Collage canvassed vast variety of music tastes

By Erin Holmes
Daily Staff Reporter

At center stage, the darkness was penetrated suddenly by stage lights, the quiet broken by a declaration of the Symphony Band's low brass. Before the audience could catch its breath, the lights went out again; a single spotlight highlighted a string quartet and its careful accentuated changes of fingers and expression. When their brilliant performance had ended, another light - this time blue - focused on stage right as Sachal Vasandani, with a voice possessing the lulling quality of Harry Connick Jr., sang the beautiful words of J. Fred Coots in a moving "For All We Know."

The concert was simple, yet diverse. With tastes of the new and the old, student musicians and vocalists reminded a packed Hill Auditorium why the University's music school has been declared among the best in the nation.

Collage XXII, featuring everything from Johannes Brahms to Dizzy Gillespie and clearly living up to its name, gave that sense of satisfaction one gets when an ensemble of favorite glossy magazine clippings are pasted on a piece of poster board.

The concert, framed by the sounds of the Symphony Band and the Symphony Orchestra's ovation-worthy finale of Maurice Ravel's famous "Bolero," provided enthusiastic and inventive glimpses into the capabilities of the School of Music.

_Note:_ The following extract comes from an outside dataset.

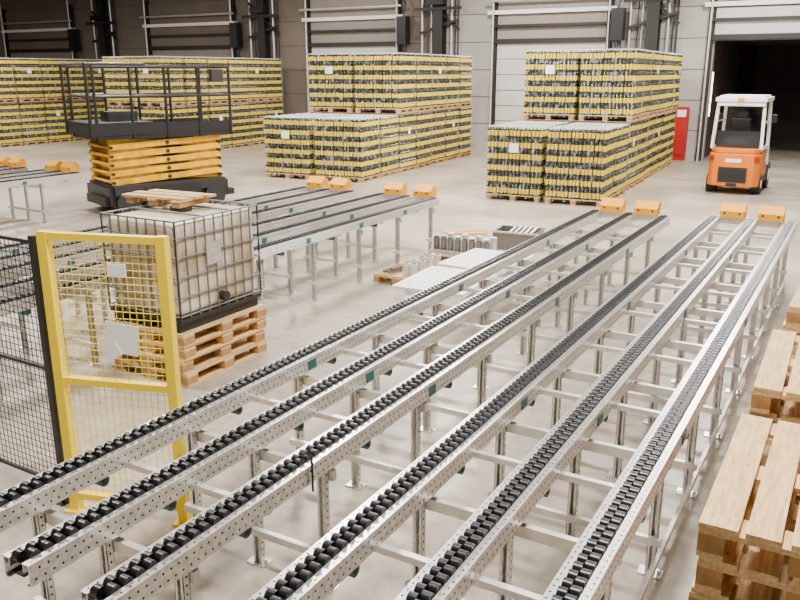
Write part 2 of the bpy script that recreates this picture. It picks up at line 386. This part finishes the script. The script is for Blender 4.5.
# ---------------------------------------------------------------- wrapped bottle pallets
NX, NY, P = 15, 12, 0.1
def load_mesh(seed):
    rd = random.Random(seed); mb = MB()
    WX = NX*P; WY_ = NY*P
    prof = [(0, .040, 'bottle'), (.04, .045, 'bottle'), (.165, .045, 'label'), (.20, .043, 'bottle'), (.24, .02, 'bottle'), (.242, .021, 'cap'), (.262, .021, 'cap'), (.262, .0, 'cap')]
    profe = [(a, b_, 'cap2' if c == 'cap' else c) for a, b_, c in prof]
    for i in range(7): mb.box((0, -WY_/2+.07+i*(WY_-.14)/6, 0.135), (WX, 0.12, 0.02), 'wood')
    for x in (-WX/2+.08, 0, WX/2-.08):
        mb.box((x, 0, 0.115), (0.14, WY_, 0.02), 'wood'); mb.box((x, 0, 0.01), (0.12, WY_, 0.02), 'wood')
        for y in (-WY_/2+.07, 0, WY_/2-.07): mb.box((x, y, 0.0625), (0.14, 0.14, 0.085), 'woodd')
    NL = 6; LH = 0.282
    for l in range(NL):
        z = 0.15+l*LH; jx, jy = rd.uniform(-.012, .012), rd.uniform(-.012, .012)
        for i in range(NX):
            for j in range(NY):
                edge = i in (0, NX-1) or j in (0, NY-1)
                if edge or l == NL-1:
                    gx = ((i//3)-2)*0.006; gy = ((j//3)-1.5)*0.006
                    c = (-WX/2+P*(i+.5)+jx+gx-(i % 3-1)*.004, -WY_/2+P*(j+.5)+jy+gy-(j % 3-1)*.004, z+rd.uniform(-.006, .006))
                    mb.lathe(c, (prof if l == NL-1 else profe) if edge else prof[3:], 8)
        if l < NL-1: mb.box((0, 0, z+LH-0.006), (WX-.02, WY_-.02, 0.006), 'cardboard')
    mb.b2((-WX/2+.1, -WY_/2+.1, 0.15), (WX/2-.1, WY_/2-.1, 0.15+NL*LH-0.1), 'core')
    h = 0.15+NL*LH; a = WX/2+0.022; b_ = WY_/2+.022
    rings = []
    for zz, s in ((.07, .99), (.16, 1.0), (h-.08, 1.0), (h, .985)):
        rings.append([(-a*s, -b_*s, zz), (a*s, -b_*s, zz), (a*s, b_*s, zz), (-a*s, b_*s, zz)])
    for r0, r1 in zip(rings[:-1], rings[1:]):
        mb.add(r0+r1, [(0, 1, 5, 4), (1, 2, 6, 5), (2, 3, 7, 6), (3, 0, 4, 7)], 'wrap')
    if seed % 2:
        mb.b2((-0.13, -b_-0.004, 1.2), (0.13, -b_-0.002, 1.42), 'paper')
    if seed == 2: mb.b2((a+.002, -0.1, 1.2), (a+.004, .1, 1.4), 'paper')
    return mb.mesh('wrapped_load')
LM = [load_mesh(i) for i in range(3)]; LH_ = 0.15+6*0.282+0.016
SX, SY = NX*P+.16, NY*P+.15
def load_group(xr, y0, rot, nx, ny, low_rows, scx=1.0):
    e = empty('stack_of_wrapped_bottle_pallets', (xr, y0, 0), math.radians(rot)); c = 0; e.scale = (scx, 1, 1.03)
    for i in range(nx):
        for j in range(ny):
            for l in range(1 if j < low_rows else 2):
                c += 1
                obj('wrapped_load_%d' % c, LM[(i+j+l) % 3], (-NX*P/2-i*SX+random.uniform(-.04, .04), NY*P/2+j*SY+random.uniform(-.02, .02), l*LH_), random.uniform(-.025, .025), e)
    mb = MB(); mb.b2((-nx*SX+.1, low_rows*SY, LH_-.014), (0.02, ny*SY-.1, LH_-.002), 'slip'); obj('separator_board', mb, parent=e)
load_group(-5.47, 19.4, 3, 2, 8, 2, 0.97)
load_group(-12.95, 20.2, 5, 2, 7, 2, 1.08)
load_group(-23.8, 23.0, 3, 2, 6, 0)
load_group(-32.9, 22.0, 3, 4, 5, 0)

# ---------------------------------------------------------------- IBC on pallets
IX, IY = -6.42, 6.33
pallet_stack((IX, IY, 0), 4, H90, 'wooden_pallet_stack').scale = (1.1, 1.38, 1)
e = empty('ibc_tank', (IX, IY, 4*0.1457+0.002)); e.scale = (1.08, 1.08, 1.05)
mb = MB(); mb.b2((-0.47, -0.57, 0.15), (0.47, 0.57, 1.1), 'tank'); o = bev(obj('tank', mb, parent=e), 0.07, 4)
mb = MB(); mb.cyl((0, 0, 1.08), (0, 0, 1.15), 0.11, 'dark', 20); mb.cyl((0.47, 0, .26), (0.55, 0, .26), 0.05, 'dark', 12)
for x in (-0.4, 0, 0.4): mb.b2((x-0.05, -0.58, 0), (x+0.05, 0.58, 0.1), 'dark')
mb.b2((-0.49, -0.59, 0.1), (0.49, 0.59, 0.14), 'dark')
obj('base_and_valve', mb, parent=e)
mb = MB(); hx, hy = 0.49, 0.59; r = 0.0095
for z in (0.17, 0.36, 0.56, 0.76, 0.95, 1.12):
    mb.tube([(-hx, -hy, z), (hx, -hy, z), (hx, hy, z), (-hx, hy, z), (-hx, -hy, z)], r, 'cage')
for i in range(9):
    x = -hx+2*hx*i/8
    for y in (-hy, hy): mb.cyl((x, y, .14), (x, y, 1.12), r, 'cage', 6)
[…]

An unquestionable highlight of the evening's musical potpourri was a performance by the musical theatre department. A select group of students, clothed in 19th- Century attire - including women carrying parasols and men in top hats - enacted the antics of a portrait-come-to-life as they livened up the pointillist images of George Seurat's famous "A Sunday Afternoon on the Isle of La Grande Jatte." The vocalists drew laughter from the crowd as they sang thoughts from Sondheim's "Sunday in the Park with George" - "I hate these people!" and "You can't even see my profile!" - enforcing the song's title that "It's Hot Up Here."

The laughter didn't stop there. The Choir Women and Women's Glee Club brought puzzlement to the audience with their unusual piece "Aglepta." Its beginning of sustained humming punctuated with a series of deep and shallow breaths definitely seemed questionable in the musical setting, but quickly gained respect as the women's voices changed to imitate what sounded like high-pitched laughter and whispered syllables.

Most admirable was the fact that it was performed in the complete darkness of the auditorium, with the conductor using a glowing green baton to direct the women's unique blend of voices.

The performances were spectacular - the momentum of the night never slowed as the performers exited and entered the stage.

The loud march of the Symphony Band, which concluded the first half and marked H. Robert Reynold's return to the Collage Concert podium following last year's leave of absence, was followed in the second half by beautiful and moving selections from the Symphony Orchestra.

Led by the energetic Kenneth Kiesler, the group performed Gustav Mahler's "Trauermarsch" as it's opening statement and then switched gears from the distinct sounds of trumpet and strings to a gorgeous melody from Edward Elgar's "Enigma Variations."

The sounds blended perfectly and were highlighted by the gentle back-and-forth movement of bows on strings, which seemed capable of providing the background music to any major motion picture drama.

The most unusual and seemingly ill-fit piece was the piano performance of Ching-Chu Hu, who plucked the strings inside the piano for an improvisational-sounding, confusing and astoundingly brief tune.

But this could merely be seen as the one thing in a collage that you know somehow must fit in, but have to first learn to like; the rest of the images and the sounds of the night made everything together a nearly flawless magical musical masterpiece - and certainly worthy of massive applause and ovation.